DEVELOPMENT OF A COBALT EXPLORATION TOOL FOR DOLOMITE-BEARING HYDROTHERMAL ORE DEPOSITS

Cobalt (Co) is critical for carbon-free energy usage and, thus, Co production has increased by 400% over the last 20 years. Close to 80% of Co deposits are classified as hydrothermal deposits and associated with carbonate minerals. The southeast Missouri MVT district has been identified as one such system with Co commonly associated with deeper Cu-Ni rich zones. Dolomite, CaMg(CO₃)₂, is a common carbonate mineral in these systems and is often spatially and temporally related to ore deposition. Saline hydrothermal fluids are hypothesized to transport significant quantities of Co and precipitate Co-bearing sulfide or carbonate minerals such as siegenite or spherocobaltite, respectively. The dearth of data on Co in hydrothermal fluid-carbonate systems, and specifically within dolomite, hampers exploration efforts. To elucidate this relationship, experiments (n=42) were performed with dolomite and a hydrothermal fluid with Co compositions of 100, 500, 1000, or 10000 μg/g and a total salinity fixed to 16 wt.% NaCl_eq at 127, 177, and 227 °C. At the conclusion of each experiment, SEM-EDS was used for phase mapping and XRF for the concentration of Co in dolomite. XRF and ICP-MS were used to determine the composition of the quenched fluids. These data demonstrate that Co partitions into dolomite relative to the fluid and that Co concentrations within dolomite increase directly with the Co concentration of the hydrothermal fluid. Experiments conducted with fluid compositions of 1000 and 10000 μg/g Co produced Co-rich dolomite crystals, ~1 wt.% Co, and a Co-bearing carbonate phase, spherocobaltite.
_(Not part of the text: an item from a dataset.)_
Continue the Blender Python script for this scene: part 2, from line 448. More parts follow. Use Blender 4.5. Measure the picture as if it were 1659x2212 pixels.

These data indicate an immiscibility field exists between spherocobaltite and Co-bearing dolomite, a trend noted for the Co-rich deposits of the Democratic Republic of the Congo (DRC). Thus, the Co concentration of dolomite can be used to estimate the Co concentration of ancient fluids and be used to vector exploration efforts. The presence of spherocobaltite can also help trace subsurface hydrothermal fluids with high concentrations of Co.